Does a Painted Circle have the Same Meaning?

In another place (National Gallery, London), in a different context, how should we understand another art work that features circular forms? Is Gerard David’s image also about a lone artist walking through what is left of the wild parts of the world?

Gerard David: ‘The Virgin and Child with Saints and Donor’, 1510, Oil on Oak, 106 x 144 cm. National Gallery, London

No? How do we know that is so?

An extraordinary painting, that celebrates the richness of material objects, look at the jewellery, the tapestries and the marble. All of this for a chapel dedicated to an ascetic hermit, you can see Saint Anthony lurking in the background between the right hand pillar and female saint. 

A Ring of Hands

Even more noticeable is the ring of hands, stretching from Mary Magdalene on the right, who turns the book of Saint Barbara.

Gerard David: ‘The Virgin and Child with Saints and Donor’, 1510, Oil on Oak, 106 x 144 cm. National Gallery, London. Detail 1

The Virgin Mary’s hands are interlocked (unusually) around the Christ Child, he is handing a ring to Saint Catherine who, in a beautiful bit of foreshortening is reaching out to touch the praying hands of the donor (Richard de Visch de La Chapelle).

Gerard David: ‘The Virgin and Child with Saints and Donor’, 1510, Oil on Oak, 106 x 144 cm. National Gallery, London. Detail 2

That ring is the crucial image.

Gerard David: ‘The Virgin and Child with Saints and Donor’, 1510, Oil on Oak, 106 x 144 cm. National Gallery, London. Detail 3

Pictorial Space

My general theme is that artists are less interested in filling their paintings with text based puzzles (see for example James Elkins: ‘Why are Our Pictures Puzzles?) and far more interested in the using the fundamental tools of image making: in particular pictorial space. This was a painting for the altar of St Catherine.

Gerard David: ‘The Virgin and Child with Saints and Donor’, 1510, Oil on Oak, 106 x 144 cm. National Gallery, London

She was martyred, eventually, first by being bound to a studded wheel (that attribute is just behind her to the right) and then finally beheaded. Christ offers her a ring to mark her mystic marriage to him (she refused to submit to the Emperor Maxentius, saying that she was already a bride of Christ). David has taken the opportunity, throughout this painting to stress the circular theme:

  • the semi-circle of figures in front of us
  • the ring
  • the jewelled ornament above Mary’s head
  • the tower/ attribute of Saint Barbara (she was walled up in a tower by her father) echoed by an octagonal tower behind her
  • the cylindrical ointment jar/ attribute for Mary Magdalen
  • the circular tile decoration on the marble floor.
  • And, of course the enclosing form of the walled garden, symbol of The Virgin Mary, that surrounds this group and includes us as the figure at the other side of this circle of initiates.

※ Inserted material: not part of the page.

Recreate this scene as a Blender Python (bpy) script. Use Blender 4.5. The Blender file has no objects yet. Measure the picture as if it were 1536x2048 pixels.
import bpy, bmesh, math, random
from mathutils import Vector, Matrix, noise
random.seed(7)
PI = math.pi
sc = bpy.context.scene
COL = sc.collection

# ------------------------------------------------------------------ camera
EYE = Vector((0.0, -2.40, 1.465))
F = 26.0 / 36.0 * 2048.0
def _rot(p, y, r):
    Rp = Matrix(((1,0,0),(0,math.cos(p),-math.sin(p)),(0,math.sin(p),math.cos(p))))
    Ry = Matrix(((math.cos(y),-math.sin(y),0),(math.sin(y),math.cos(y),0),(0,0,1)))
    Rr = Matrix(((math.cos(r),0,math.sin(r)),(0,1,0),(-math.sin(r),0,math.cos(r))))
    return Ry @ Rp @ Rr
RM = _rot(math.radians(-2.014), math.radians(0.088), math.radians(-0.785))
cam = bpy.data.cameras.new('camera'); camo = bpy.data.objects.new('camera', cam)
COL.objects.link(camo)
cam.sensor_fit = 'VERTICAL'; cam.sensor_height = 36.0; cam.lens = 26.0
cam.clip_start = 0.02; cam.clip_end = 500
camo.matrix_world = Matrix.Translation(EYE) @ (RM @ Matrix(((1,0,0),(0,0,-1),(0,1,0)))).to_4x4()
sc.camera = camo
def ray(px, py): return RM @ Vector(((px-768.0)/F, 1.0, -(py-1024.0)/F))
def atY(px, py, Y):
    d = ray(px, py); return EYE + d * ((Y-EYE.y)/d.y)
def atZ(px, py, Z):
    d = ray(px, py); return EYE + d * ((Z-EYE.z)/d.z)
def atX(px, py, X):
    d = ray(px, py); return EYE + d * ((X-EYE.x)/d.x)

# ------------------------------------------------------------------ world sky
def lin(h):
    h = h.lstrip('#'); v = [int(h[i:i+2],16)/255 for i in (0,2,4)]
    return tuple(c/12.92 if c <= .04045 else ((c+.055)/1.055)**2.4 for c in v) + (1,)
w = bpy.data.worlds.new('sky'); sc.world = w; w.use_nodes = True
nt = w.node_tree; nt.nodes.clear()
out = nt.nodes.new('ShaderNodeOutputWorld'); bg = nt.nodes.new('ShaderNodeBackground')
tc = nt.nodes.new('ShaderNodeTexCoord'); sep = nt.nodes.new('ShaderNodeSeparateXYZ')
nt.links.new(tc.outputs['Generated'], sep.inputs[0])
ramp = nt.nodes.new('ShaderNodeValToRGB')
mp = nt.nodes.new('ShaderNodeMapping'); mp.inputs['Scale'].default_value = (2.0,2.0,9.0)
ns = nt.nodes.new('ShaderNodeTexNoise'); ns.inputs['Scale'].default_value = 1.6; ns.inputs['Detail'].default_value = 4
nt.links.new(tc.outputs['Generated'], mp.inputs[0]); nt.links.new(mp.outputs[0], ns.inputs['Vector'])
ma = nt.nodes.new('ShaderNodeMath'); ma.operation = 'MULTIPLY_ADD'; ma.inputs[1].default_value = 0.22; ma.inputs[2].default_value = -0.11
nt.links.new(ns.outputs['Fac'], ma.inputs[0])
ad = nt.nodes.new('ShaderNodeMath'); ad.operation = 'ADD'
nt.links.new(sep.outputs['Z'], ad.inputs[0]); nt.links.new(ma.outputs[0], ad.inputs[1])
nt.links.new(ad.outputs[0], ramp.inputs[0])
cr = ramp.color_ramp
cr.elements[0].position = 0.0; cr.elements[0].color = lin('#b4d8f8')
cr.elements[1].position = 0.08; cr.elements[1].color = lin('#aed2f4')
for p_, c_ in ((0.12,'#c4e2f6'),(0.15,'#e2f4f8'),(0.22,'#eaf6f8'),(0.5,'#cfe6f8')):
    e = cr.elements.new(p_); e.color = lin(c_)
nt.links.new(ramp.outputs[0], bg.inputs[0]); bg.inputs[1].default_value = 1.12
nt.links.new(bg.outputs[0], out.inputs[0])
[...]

The Viewer Within the Painted Space

David has positioned the viewer as an internal spectator within the group, we are either sitting, or more likely kneeling directly opposite the mother and child, a position of great honour. We do not, conceptually, see the figures from the point of view of the painted donor, he has paid for his own representation, he wants to look at it too. We see from his position kneeling in front of the actual altar.

Everything about the composition and iconography of this painting leads us back to the patron saint, to the role of the Virgin Mary in our salvation and to the inclusion of the donor in that exclusive circle. David’s role is to construct the space, not to walk about in it and report back.

This might also be the place to ask another question: what is the difference in art between a hole

Barbara Hepworth: ‘Two Forms with White (Greek)’, 1963. Guarea Wood, part painted.

Barbara Hepworth: ‘Two Forms with White (Greek)’, 1963. Guarea Wood, part painted. Detail

and a circle?

Gillian Ayres: ‘Sundark Blues’, 1994. Oil on canvas, 244 x 213 cm, tate Britain.